::: DATA PROVIDED

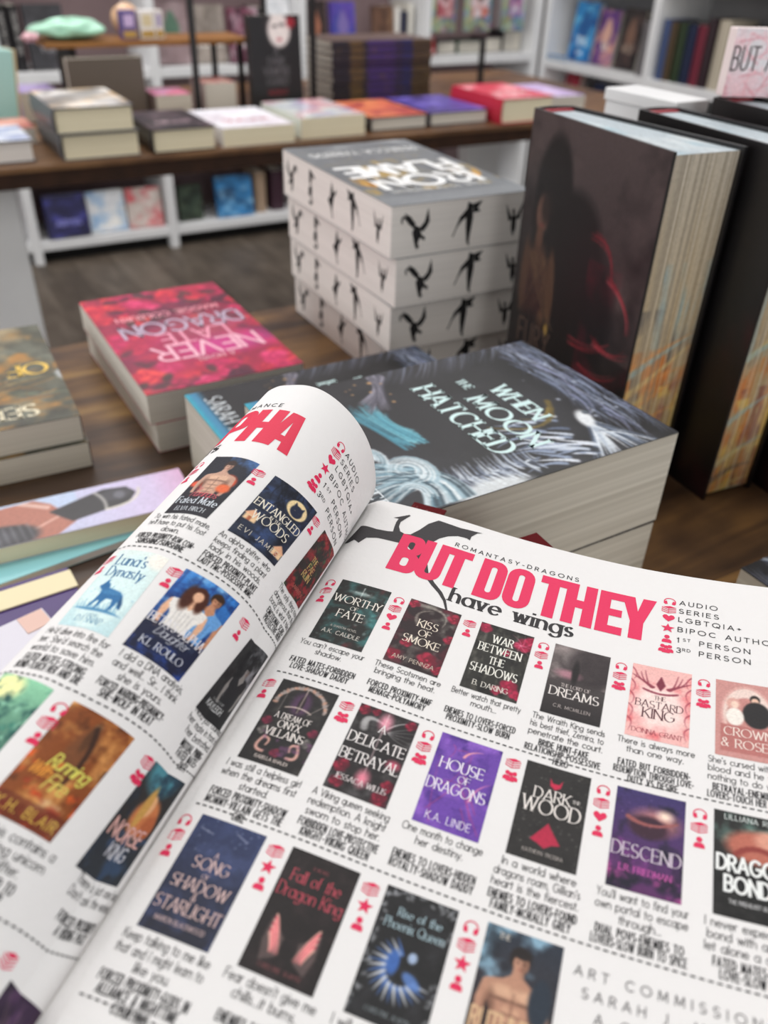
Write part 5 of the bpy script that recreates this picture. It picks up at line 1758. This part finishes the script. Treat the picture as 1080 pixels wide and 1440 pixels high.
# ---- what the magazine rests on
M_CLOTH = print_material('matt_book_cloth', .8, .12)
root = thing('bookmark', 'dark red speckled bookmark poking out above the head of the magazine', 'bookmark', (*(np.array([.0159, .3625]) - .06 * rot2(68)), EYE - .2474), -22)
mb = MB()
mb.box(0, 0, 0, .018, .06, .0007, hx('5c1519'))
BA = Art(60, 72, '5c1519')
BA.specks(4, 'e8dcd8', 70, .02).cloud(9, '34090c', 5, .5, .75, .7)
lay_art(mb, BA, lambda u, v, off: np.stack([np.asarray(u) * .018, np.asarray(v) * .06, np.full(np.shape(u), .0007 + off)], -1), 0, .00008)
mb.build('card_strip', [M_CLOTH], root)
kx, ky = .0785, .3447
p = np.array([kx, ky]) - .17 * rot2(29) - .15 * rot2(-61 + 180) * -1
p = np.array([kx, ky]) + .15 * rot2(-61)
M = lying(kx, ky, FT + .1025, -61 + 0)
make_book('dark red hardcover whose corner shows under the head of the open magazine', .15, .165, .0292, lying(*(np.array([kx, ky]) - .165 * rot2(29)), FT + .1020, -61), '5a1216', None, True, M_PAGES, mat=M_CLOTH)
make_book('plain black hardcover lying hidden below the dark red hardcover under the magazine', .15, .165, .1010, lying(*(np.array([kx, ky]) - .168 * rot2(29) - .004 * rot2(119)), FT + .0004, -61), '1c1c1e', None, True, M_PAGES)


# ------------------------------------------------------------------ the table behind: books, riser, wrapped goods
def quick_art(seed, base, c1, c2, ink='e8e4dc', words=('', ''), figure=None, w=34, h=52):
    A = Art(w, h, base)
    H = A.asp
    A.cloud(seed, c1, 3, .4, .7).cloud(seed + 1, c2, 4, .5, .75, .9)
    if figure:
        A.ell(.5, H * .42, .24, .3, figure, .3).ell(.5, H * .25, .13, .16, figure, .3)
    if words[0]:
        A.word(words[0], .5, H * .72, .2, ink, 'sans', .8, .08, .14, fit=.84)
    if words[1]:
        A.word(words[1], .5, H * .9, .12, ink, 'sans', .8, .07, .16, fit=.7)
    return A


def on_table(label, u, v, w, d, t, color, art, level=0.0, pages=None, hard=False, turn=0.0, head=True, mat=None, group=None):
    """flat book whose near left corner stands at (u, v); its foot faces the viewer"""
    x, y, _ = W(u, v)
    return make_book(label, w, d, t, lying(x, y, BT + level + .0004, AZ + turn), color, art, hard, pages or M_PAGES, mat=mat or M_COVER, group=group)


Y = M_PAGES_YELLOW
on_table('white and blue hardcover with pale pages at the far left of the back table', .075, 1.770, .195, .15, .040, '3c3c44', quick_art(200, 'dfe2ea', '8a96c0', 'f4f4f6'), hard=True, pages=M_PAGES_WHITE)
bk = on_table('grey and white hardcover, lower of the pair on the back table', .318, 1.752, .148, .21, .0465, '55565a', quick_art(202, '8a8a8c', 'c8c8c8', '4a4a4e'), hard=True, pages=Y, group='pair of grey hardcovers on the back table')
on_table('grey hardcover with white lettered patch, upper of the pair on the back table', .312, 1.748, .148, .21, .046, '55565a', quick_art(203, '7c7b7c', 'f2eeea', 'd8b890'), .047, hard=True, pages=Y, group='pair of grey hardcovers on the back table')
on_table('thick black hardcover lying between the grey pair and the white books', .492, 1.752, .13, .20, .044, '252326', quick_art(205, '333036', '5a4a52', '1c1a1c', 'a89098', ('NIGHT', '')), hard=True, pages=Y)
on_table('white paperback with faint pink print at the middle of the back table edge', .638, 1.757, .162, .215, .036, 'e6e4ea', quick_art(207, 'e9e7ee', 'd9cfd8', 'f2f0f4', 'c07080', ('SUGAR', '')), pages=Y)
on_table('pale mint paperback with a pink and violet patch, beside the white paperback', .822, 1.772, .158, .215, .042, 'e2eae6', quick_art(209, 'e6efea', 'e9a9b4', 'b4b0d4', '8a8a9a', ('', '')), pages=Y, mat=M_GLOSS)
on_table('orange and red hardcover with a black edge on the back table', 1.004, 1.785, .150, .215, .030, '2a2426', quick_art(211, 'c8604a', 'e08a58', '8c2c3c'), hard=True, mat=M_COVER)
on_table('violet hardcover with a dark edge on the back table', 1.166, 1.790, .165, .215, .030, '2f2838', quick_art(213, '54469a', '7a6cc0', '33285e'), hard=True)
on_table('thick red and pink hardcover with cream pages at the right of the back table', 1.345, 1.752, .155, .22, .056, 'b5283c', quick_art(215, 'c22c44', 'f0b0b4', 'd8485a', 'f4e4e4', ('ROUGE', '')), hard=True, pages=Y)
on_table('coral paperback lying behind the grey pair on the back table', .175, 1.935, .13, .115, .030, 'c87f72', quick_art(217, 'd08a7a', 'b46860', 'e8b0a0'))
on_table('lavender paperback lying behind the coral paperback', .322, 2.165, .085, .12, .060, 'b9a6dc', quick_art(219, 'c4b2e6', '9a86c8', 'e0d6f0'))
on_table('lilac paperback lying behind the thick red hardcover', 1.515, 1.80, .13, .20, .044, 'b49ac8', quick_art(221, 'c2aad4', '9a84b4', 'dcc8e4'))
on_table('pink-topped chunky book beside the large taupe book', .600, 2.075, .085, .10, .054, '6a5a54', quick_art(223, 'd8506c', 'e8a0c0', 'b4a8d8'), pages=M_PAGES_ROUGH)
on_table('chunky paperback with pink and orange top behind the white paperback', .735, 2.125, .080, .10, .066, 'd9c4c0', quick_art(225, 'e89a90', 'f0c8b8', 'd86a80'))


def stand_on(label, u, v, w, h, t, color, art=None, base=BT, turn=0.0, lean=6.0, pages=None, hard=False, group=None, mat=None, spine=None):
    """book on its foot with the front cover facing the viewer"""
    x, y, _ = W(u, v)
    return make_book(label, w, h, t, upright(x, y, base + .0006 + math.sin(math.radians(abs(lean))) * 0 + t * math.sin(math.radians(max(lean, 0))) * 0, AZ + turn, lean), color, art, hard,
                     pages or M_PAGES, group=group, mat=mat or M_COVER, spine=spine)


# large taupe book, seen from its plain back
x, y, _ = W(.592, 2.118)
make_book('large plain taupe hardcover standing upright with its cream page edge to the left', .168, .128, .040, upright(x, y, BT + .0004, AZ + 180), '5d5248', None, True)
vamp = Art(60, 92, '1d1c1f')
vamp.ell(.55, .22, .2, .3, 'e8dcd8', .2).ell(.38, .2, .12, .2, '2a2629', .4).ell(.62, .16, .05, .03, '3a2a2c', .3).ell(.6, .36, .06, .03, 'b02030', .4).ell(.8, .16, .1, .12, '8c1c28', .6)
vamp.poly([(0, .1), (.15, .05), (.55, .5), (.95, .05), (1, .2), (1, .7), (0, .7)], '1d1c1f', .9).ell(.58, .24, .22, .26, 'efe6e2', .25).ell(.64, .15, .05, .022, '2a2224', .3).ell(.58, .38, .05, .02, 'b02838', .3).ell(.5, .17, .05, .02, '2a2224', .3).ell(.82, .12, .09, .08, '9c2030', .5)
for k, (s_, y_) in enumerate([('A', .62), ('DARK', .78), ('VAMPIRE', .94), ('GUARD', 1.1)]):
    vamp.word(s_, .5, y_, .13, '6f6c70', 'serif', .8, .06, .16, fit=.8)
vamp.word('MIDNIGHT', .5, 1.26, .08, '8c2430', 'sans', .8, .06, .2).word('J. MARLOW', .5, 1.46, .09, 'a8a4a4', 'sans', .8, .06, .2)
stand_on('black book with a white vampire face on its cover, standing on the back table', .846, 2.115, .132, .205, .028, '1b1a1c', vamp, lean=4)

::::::

● **WHAT TO DO**: Go from the first line of the data above to the line containing "make_book('plain black hardcover" and retype exactly those lines, both included, but none of the pictures.

● **SOLUTION**:
Write part 5 of the bpy script that recreates this picture. It picks up at line 1758. This part finishes the script. Treat the picture as 1080 pixels wide and 1440 pixels high.
# ---- what the magazine rests on
M_CLOTH = print_material('matt_book_cloth', .8, .12)
root = thing('bookmark', 'dark red speckled bookmark poking out above the head of the magazine', 'bookmark', (*(np.array([.0159, .3625]) - .06 * rot2(68)), EYE - .2474), -22)
mb = MB()
mb.box(0, 0, 0, .018, .06, .0007, hx('5c1519'))
BA = Art(60, 72, '5c1519')
BA.specks(4, 'e8dcd8', 70, .02).cloud(9, '34090c', 5, .5, .75, .7)
lay_art(mb, BA, lambda u, v, off: np.stack([np.asarray(u) * .018, np.asarray(v) * .06, np.full(np.shape(u), .0007 + off)], -1), 0, .00008)
mb.build('card_strip', [M_CLOTH], root)
kx, ky = .0785, .3447
p = np.array([kx, ky]) - .17 * rot2(29) - .15 * rot2(-61 + 180) * -1
p = np.array([kx, ky]) + .15 * rot2(-61)
M = lying(kx, ky, FT + .1025, -61 + 0)
make_book('dark red hardcover whose corner shows under the head of the open magazine', .15, .165, .0292, lying(*(np.array([kx, ky]) - .165 * rot2(29)), FT + .1020, -61), '5a1216', None, True, M_PAGES, mat=M_CLOTH)
make_book('plain black hardcover lying hidden below the dark red hardcover under the magazine', .15, .165, .1010, lying(*(np.array([kx, ky]) - .168 * rot2(29) - .004 * rot2(119)), FT + .0004, -61), '1c1c1e', None, True, M_PAGES)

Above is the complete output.